アップルのコードネーム「Titan」とされるこのプロジェクトは、2014年から進行中とされているが、同社が計画を機密事項とし、限られた情報もリークに基づくもののため、車両のデザインや発売時期は、長い間正確には不明とされてきた。
ブルームバーグによると、アップルは、既存の技術を考慮すると完全な自動運転車の展開は非現実的だと判断し、「ハンドルとペダルを備えた高速道路のみで自動運転が可能な車両」に焦点を移したという。
アップルはまた、発売時期を2026年に延期し、これまで「早ければ2019年に発売される」と報じられた目標をさらに先送りしたという。車両の設計はまだ「プロトタイプの前」の段階であり、自動運転機能については高速道路上のみに限定し、狭い道路や悪天候の状況下ではマニュアルで操作を行うことに重点を置いているとブルームバーグは報じている。

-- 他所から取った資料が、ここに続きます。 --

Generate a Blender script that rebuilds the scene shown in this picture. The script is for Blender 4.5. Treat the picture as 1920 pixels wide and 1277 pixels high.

アップルの株価は、この報道を受けて12月6日午後に2.5%以上下落して142.92ドルをつけた。下落幅は、ハイテク株が多いナスダックの下げ幅の2%を上回った。フォーブスはアップルにコメントを求めている。
ゼネラルモーターズやアルファベット、アマゾンらはいずれも、ペダルやハンドルのない自動運転のロボットタクシーの計画を進めるために規制当局と協議しており、都市部におけるウーバーやリフトの配車サービスの競合になることを想定している。
7月にランボルギーニ元幹部を採用
アップルが自動車業界に参入し、自動運転テクノロジーの最先端を行くテスラの競合となるための野心的な計画を持っているという噂は、何年も前から流れている。同社は7月にランボルギーニの元幹部のルイージ・タラボレッリ(Luigi Taraborrelli)を採用するなど、期待感は高まるばかりだった。
しかし、ここ数カ月は自動運転車の未来について懐疑的な見方が広がっており、フォードのジム・ファーリーCEOは10月の決算説明会で、「収益性の高い完全自律走行車の実用化は、まだずっと先の話だ」と発言していた。
テスラのイーロン・マスクCEOも第3四半期の決算説明会で、同社の車両が「誰もハンドルを握らない状態にはまだなっていない」と述べ、完全自動運転車への期待を弱めていた。テスラは、同社の運転支援システムの安全性に関する主張をめぐって、連邦刑事委員会と証券取引委員会の両方の調査を受けていると報じられている。